Further, games engage with their context. Gamification should be done to guide the player through their working curve presented to them as a progress trajectory. It is important to strike a balance between breaking down the work into discrete tasks and maintaining a continuity, a sense of sustained upwards career momentum throughout the employee’s tenure of employment. Gamified workspaces shouldn’t have aesthetics, props, and rich graphics as distractions. The sensory interactions should serve to direct engagement and commitment towards the tasks to be executed, not as diversions from the workflow.
The Gamification environment should be engagingly responsive, multifacetedly interactive, and adaptive. It must reconcile personalisation with standardisation for employees to feel uniquely valued and recognised while also fitting in the bigger picture of the organisation’s overall context. Too much personalisation can make the employee feel aloof and left out, or even give them an impression that their skills are better utilised elsewhere. Excessive customisation can lead to vanity, provide an echo-chamber for personal biases, give rise to a feeling of exceptionalism (even a superiority complex), and compromise the overall synergy of each team and of the organisation. On the other hand, unrelentingly stringent standardisation for all employees could defeat the very purpose of gamification, making the gamified environment a mere proxy for the existent monotonous standard operating procedures, reducing the entire taxing exercise to a lacklustre hollow tokenism, and a wasteful one, at that. The gamified workflows should share a common platform but offer enough customisation for each employee to envision a personal journey of theirs within the shared universe. For certain organisations and departments where it suits, the gamification could also be made similar to cooperative and even massive multiplayer games. The gamification can take inspiration and draw elements and components from multiple real-world games like Simulators, Strategy Games, Dungeons-and-Dragons-based RPGs, and so on, as per their needs. Typical examples could be cooperative team games including MOBA games like League of Legends and MMORPGs such as World of Warcraft, open-world crafting games such as Minecraft, and personal adventure games such as The Legend of Zelda.

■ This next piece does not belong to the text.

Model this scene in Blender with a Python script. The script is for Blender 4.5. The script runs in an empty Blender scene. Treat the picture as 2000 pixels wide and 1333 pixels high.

Focusing on the means shouldn’t distract us from the ends it seeks to serve. While taking creative liberties and providing ample room for creative autonomy for designers and players respectively, is important, the goal of gamification should always be minded and the game component shouldn’t be allowed to assume a life of its own. The purpose of the work-platform animation is to draw everyone towards work, not away from it. Gamification must be engaging but not digressive, lest it endanger its very objective of enhanced organisational focus. Its purpose is to provide a richer, more diverse sensory and cognitive experience to the worker, incentivise self-improvement and inter-competition through fine-scale regular reward gratification, and prevent lulls in individual and group employee activity and performance.
Facial recognition technology integrated with workstations and/or already installed workplace cameras can be used to monitor or at least periodically capture employee countenances in order to keep track of employee moods. Discreet care must be taken for such technology to not appear intrusive or controlling and not cause employees any discomfort, stigma, or botheration by making them conscious and compelling them to feign positive or negative moods for various reasons.
By organising the workload into a progress circuit that can be executed in a systematic manner, modularising tasks into readily-visualised subtasks, gamification can make work sprints smooth, sustainable, and worker-friendly. It can take off the mental burden, unclutter the headspace, and make organisational and project-specific goals easy-to-grasp for each employee, while simultaneously providing them their respective personal niches of desired growth and development. Such an environment would also make it easy for managers and leaders to conveniently track the progress and keep a ready record of the achievements and other metrics of performance of the employees working under their purview. If implemented correctly, it has the potential to become a holistic, automated employee enthusiasm-assurance system that converges individual and collective goals, bridges gaps in coordination and communication, boosts interactivity, job-involvement, individual productivity, and overall synergy, and ensures job fulfilment for each and every member of the workforce.